The Gamtoos Valley was once a fertile landscape carved by the deep river from which it gets its name and which is said to derive from the roaring, guttural sound made by the waters during heavy floods. Today, the river runs dry and the Eastern Cape valley lies parched -- thirsty for rains that don’t come, watching its once lush and colourful citrus and vegetable farms die.

Since 2016, drought has advanced rapidly through the region – even faster than in Cape Town, whose lack of water makes international headlines.

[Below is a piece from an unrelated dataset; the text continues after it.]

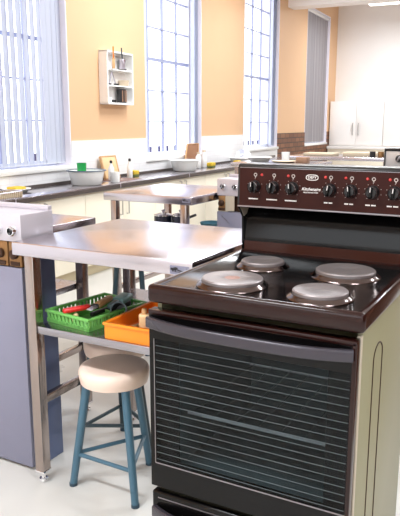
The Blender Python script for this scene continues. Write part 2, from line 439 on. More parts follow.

The giant Kouga Dam which feeds the local towns and surrounding farms on Monday reached a historical low of 7.1 percent with its supply expected to last just up until the middle of March.

When the water runs out, it will be Day Zero and what happens next is anybody’s guess. “You worry but what will it help? You have to have faith,” says vegetable farmer Leon De Koning, adding that he believes God will help. Farming in the Loerie area, De Koning, 49, plants up to 250 hectares of vegetables a year using borehole water to ensure his business remained sustainable. He supplies most of the Pick n’ Pay, Shoprite Checkers and OK stores in the Eastern Cape.

UNDER THREAT

The Kouga Dam, constructed in the 1960's, supplies water to hundreds of farmers, schools and residents in the surrounding towns of Hankey, Loerie and Patensie – settlements that once rested comfortably amid their striking fields of bright green citrus trees. The communities depend on the multi-million-rand agricultural industry now under threat.

Driving through Patensie, where everyone seems to know everyone else, we reach the double-arched,125 million cubic meter dam built to serve around 35,000 people in the area. Where once dark waters would have languished, now there is only the concrete walls and shallow pools punctuated by one, small boat.

"I always tell people, this is the lowest the dam has ever been and the only time it was lower was when the dam was being built before it was filled,” Pierre Joubert, CEO of the Gamtoos Irrigation Board (GIB) tells the African News Agency. "Since it has been operational it's the lowest ever in 47 years. We have more problems than Cape Town. Our Day-Zero is in March. It's a crisis and the crisis is getting worse," said Joubert.

Arguably due to its international renown as a tourist mecca, Cape Town’s water crisis has made global headlines as it edges ever closer to becoming the first major city in a globally warmed world to run out of water.

But the Eastern Cape and its urban core of Nelson Mandela Bay is heading faster toward disaster. Last May, the Kouga region was declared a disaster area water restricted to 60 litres per person per day. Cape Town has only this month cut their allowance to 50 litres from 87.

The water crisis in the Gamtoos Valley intensified about six months ago. Last July, Kouga dam levels were recorded at 18.51 percent and the GIB announced that farmers would have their annual water allocation cut 60 percent this year.

The local farmers scaled down planting and reduced their water consumption.

Chairperson the Gamtoos Agricultural Association, Petrus Du Preez, says that about eight million cartons of citrus fruits are exported by the area’s farmers during the harvesting season which runs from April to August. What kind of crops can be expected when water is so scarce?

"At this stage, we are positive and hopeful,” said Du Preez, 68, who is a citrus farmer of 45 years.

“We haven't started putting workers out of jobs and we will for as long as possible keep workers in employment. It's not only us the farmers that the drought is affecting, it's the community in townships who derive an income and it affects schools. There is no other economy here other than agriculture," said Du Preez.